The European Central Bank (ECB) is pushing for a euroland real-time payments infrastructure in Europe, under the auspices of the European Payments Council (EPC) and the oversight of the Euro Retail Payments Board (ERPB). The platform will initially have a 10 second settlement timeframe and EUR15,000 maximum payment limit. The Single Euro Payments Area (SEPA) Instant Credit Transfer (SCT Inst) scheme draft rulebook is due to finalised in November 2016 and the proposed ‘go live’ date is late 2017. The optional scheme will have 24/7/365 availability and is expected to use ISO 20022 messaging as an aid to interoperability.


However, it must be stressed that all this is merely in the planning stage and the final details and start date may differ – at the very least its implementation on a country- by-country basis is likely to vary. As with the long-running SEPA harmonisation project there are likely to be many arguments about how different national payment schemes in Europe or collective bank offerings can be grafted on to the SCT Inst framework to suit each communities’ needs.


“The benefits of extra speed; 24x7 service; irrevocability; and so forth, which are common to all real-time platforms, will be present in Europe but how we get there is up for debate,” says Francis De Roeck, Head of Payments, BNP Paribas. “Some may not use the ISO 20022 messaging defined by the ECB/EPC and politicians, instead relying on the old ISO 8583 card standard to achieve real-time payments. It is up to the user communities themselves to work out what they want to do within the parameters being finalised. Each must decide what systems they want to build afresh and what bits they want to reuse for a new instant payment purpose, based upon their investment budget, future innovation plans and so on.”

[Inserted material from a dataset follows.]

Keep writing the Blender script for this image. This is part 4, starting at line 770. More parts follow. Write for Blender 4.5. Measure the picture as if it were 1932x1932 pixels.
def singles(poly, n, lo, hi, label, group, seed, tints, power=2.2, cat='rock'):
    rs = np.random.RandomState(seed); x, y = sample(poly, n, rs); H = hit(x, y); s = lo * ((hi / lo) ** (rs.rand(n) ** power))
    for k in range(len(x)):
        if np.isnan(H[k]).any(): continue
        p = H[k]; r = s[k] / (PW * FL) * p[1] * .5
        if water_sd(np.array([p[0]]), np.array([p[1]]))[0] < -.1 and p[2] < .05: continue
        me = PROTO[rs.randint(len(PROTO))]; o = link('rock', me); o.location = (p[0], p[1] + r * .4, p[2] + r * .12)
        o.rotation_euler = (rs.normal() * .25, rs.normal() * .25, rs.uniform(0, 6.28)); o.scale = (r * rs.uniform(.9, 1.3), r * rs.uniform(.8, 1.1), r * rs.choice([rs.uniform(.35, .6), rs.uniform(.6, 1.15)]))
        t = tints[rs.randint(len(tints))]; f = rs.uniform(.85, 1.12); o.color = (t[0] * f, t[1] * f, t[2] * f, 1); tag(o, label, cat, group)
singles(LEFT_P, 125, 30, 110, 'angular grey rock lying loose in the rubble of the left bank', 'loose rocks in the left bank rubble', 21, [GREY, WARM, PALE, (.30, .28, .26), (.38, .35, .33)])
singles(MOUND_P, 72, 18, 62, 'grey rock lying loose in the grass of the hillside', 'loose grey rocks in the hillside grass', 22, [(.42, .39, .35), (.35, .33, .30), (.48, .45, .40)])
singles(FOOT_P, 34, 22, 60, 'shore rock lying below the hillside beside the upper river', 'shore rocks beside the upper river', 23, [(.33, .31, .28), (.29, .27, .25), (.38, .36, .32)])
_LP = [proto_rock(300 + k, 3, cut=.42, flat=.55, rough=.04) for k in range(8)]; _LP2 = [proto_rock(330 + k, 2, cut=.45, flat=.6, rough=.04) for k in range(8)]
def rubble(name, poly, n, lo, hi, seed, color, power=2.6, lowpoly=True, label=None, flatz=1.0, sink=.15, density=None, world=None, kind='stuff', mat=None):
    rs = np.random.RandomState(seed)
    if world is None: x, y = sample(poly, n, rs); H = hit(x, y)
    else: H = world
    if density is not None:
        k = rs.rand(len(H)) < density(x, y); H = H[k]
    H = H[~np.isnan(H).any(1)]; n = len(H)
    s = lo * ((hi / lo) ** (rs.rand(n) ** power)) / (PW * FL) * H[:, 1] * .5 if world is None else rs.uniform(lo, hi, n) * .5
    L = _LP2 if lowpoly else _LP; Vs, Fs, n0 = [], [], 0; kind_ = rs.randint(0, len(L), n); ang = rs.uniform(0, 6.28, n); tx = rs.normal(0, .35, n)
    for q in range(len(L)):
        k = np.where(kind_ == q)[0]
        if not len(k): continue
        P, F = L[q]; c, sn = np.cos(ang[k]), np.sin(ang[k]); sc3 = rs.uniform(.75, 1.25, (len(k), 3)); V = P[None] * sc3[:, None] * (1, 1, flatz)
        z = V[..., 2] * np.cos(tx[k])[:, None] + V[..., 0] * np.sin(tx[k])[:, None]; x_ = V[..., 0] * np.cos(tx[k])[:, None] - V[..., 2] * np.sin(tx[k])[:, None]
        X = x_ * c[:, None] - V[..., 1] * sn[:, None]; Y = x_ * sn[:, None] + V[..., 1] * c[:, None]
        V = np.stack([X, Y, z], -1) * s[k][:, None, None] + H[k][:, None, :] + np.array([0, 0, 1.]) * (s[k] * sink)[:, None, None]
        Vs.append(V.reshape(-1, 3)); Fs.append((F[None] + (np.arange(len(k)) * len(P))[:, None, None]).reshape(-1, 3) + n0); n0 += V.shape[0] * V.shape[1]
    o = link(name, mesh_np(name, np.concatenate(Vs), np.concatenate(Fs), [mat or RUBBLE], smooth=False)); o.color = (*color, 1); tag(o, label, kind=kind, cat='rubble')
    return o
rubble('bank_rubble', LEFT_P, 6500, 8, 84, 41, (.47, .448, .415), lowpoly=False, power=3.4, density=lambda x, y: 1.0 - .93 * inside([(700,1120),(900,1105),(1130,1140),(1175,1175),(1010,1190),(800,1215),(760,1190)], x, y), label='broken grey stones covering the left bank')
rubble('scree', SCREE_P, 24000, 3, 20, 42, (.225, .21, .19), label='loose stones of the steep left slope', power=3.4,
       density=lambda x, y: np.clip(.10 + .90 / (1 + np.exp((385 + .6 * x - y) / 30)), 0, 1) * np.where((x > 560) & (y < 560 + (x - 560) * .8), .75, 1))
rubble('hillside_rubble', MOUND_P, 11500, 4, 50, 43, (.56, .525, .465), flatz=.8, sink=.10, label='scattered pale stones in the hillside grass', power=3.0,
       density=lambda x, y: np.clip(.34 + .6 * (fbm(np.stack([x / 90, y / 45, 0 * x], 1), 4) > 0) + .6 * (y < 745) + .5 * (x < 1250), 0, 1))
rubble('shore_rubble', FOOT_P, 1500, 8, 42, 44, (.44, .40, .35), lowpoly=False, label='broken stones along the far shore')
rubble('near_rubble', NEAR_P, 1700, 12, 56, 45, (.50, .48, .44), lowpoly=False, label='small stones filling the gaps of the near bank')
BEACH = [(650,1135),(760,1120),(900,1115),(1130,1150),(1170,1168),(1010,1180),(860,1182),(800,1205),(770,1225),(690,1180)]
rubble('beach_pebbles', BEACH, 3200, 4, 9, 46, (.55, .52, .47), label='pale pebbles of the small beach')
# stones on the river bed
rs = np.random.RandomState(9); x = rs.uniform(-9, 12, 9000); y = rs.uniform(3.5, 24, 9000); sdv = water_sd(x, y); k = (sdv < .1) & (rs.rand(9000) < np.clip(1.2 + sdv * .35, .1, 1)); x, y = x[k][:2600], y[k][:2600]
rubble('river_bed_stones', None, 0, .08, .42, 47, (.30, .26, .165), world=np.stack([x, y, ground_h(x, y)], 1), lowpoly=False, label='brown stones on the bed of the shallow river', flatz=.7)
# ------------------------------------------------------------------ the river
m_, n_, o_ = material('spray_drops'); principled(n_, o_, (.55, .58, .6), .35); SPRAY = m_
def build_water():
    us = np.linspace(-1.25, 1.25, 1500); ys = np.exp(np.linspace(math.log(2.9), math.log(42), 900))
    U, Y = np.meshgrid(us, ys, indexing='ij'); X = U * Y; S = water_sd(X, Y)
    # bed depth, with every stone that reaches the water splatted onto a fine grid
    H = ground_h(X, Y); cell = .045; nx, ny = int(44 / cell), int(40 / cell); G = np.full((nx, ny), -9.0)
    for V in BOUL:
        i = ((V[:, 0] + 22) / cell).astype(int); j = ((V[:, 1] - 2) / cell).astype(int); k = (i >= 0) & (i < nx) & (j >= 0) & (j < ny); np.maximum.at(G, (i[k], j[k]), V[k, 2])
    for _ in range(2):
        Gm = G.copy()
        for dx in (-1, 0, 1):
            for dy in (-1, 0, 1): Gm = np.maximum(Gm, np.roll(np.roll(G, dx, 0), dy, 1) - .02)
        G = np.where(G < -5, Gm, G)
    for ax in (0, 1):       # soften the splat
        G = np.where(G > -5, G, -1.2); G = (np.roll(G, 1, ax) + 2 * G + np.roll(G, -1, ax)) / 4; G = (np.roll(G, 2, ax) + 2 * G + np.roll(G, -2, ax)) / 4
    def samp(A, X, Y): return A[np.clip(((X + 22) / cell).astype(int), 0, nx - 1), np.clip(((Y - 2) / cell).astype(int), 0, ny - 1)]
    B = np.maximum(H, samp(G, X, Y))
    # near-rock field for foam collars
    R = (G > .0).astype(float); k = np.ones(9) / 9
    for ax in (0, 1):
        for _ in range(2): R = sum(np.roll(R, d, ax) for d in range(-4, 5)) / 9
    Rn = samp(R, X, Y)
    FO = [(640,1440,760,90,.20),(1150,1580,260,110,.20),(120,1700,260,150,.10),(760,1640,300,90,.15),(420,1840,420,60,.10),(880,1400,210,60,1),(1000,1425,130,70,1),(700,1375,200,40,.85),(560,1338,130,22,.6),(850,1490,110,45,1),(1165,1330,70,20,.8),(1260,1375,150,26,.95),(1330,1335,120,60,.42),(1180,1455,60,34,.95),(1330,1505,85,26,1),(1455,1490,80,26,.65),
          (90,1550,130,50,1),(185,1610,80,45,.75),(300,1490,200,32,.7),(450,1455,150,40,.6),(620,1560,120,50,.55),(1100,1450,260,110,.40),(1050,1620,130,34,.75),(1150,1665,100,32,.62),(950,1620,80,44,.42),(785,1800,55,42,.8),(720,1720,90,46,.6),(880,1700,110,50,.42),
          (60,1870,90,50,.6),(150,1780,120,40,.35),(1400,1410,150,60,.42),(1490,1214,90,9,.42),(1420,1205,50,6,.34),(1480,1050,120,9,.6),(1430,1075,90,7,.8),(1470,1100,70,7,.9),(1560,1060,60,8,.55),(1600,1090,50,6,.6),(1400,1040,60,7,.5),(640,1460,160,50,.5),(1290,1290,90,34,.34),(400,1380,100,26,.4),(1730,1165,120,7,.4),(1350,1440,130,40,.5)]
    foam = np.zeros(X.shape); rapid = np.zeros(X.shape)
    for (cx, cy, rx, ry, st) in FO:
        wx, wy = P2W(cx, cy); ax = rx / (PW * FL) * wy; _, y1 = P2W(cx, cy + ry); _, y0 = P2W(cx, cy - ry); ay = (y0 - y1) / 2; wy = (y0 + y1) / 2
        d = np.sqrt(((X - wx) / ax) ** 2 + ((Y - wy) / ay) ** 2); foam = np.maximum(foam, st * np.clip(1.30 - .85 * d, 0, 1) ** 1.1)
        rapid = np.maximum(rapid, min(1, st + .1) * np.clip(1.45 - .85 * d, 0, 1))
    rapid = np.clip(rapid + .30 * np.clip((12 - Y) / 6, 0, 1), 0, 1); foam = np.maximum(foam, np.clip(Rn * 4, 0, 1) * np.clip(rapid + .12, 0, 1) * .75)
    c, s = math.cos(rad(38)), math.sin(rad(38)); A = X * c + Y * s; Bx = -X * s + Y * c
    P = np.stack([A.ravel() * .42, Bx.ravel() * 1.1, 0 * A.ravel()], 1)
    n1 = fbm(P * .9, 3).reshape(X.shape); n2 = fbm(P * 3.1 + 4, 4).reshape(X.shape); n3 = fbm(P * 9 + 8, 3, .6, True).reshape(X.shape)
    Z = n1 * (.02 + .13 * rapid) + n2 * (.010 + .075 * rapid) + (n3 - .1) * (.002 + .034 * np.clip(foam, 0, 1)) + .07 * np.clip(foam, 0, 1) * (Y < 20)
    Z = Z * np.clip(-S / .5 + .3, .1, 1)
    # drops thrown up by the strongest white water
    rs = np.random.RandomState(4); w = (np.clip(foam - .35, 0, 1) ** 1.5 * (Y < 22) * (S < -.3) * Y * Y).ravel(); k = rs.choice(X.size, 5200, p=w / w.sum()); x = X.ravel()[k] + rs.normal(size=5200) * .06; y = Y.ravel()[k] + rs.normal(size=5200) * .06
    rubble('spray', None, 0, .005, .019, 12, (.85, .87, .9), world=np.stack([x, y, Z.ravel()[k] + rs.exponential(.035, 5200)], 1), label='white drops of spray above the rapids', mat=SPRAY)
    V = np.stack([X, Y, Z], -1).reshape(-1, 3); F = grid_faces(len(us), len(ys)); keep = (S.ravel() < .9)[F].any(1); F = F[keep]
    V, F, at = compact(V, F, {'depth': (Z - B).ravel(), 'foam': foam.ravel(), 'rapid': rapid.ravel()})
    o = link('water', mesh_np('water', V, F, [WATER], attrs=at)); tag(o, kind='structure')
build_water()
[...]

National end use cases in the EU could, however, lead to fragmentation and a need for multiple ‘connecting’ solutions for large multinational banks. This isn’t what the ECB wants and could ultimately mean extra expense and an inability to compete effectively with more nimble, cheaper to run ‘greenfield’ technology solutions. Crucially, it would make it harder for more forward- looking banks to use real-time infrastructures as the platforms for innovation that they should be.